Jordan’s generation fleet combines gas-fired plants, a baseload oil-shale unit and wind and solar capacity. Gas supply security conditions the continuity of exports, while Attarat provides a predictable load floor. Renewables reduce thermal call in favorable periods, temporarily freeing an export margin. Operations nonetheless require grid reinforcements to limit curtailment and maintain sufficient evacuation capacity.

Exports require precise positioning of spinning reserve and replacement reserve to avoid degrading domestic supply quality. Cross-border power sales contracts set activation hierarchy under constraint, trip management and penalties tied to unavailability. Operators synchronize schedules on day-ahead and intraday horizons, with intraday rebalancing when variable generation deviates from forecasts.
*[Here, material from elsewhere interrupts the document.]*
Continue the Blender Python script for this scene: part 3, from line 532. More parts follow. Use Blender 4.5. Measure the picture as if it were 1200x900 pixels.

Settlement, compliance and risk framework

Exported flows are settled at delivery points based on validated profiles and data from certified primary meters. Adjustments cover transit losses and consumed system services. Regulatory compliance includes sanctions regimes applicable to transit via Syria and licensing or exemptions required to execute contracts. Financial guarantees cover payment risk, grid unavailability and force-majeure events.

The price structure reflects a fuel and variable-emissions component, a capacity component and a transit component, plus consumed system services. Interruption clauses prioritize curtailment of non-firm capacity during an upstream constraint or transit incident. Parties agree coordinated maintenance windows and restart protocols to restore the exchange profile.

Operational integration and execution horizon

In the short term, feasibility depends on a clear domestic surplus after meeting internal demand and reserves, and on corridors available without critical congestion. The interconnection with Egypt provides a useful balancing backstop, subject to simultaneous margins on both systems. Transit via Syria requires a serviceable grid and active operating conventions with metering at border substations. Operational feasibility rises significantly when gas molecules are abundant and grid reinforcements reduce evacuation bottlenecks.

In the medium term, interconnection expansion and internal reinforcements increase firm export capacity and reduce reliance on interruptible volumes. Standardized settlement rules and upgraded supervisory systems improve the predictability of balances. The combination of a stable baseload, available gas and better-integrated renewables creates a more regular export platform. Investment decisions in lines and substations condition the depth and continuity of regional exchanges.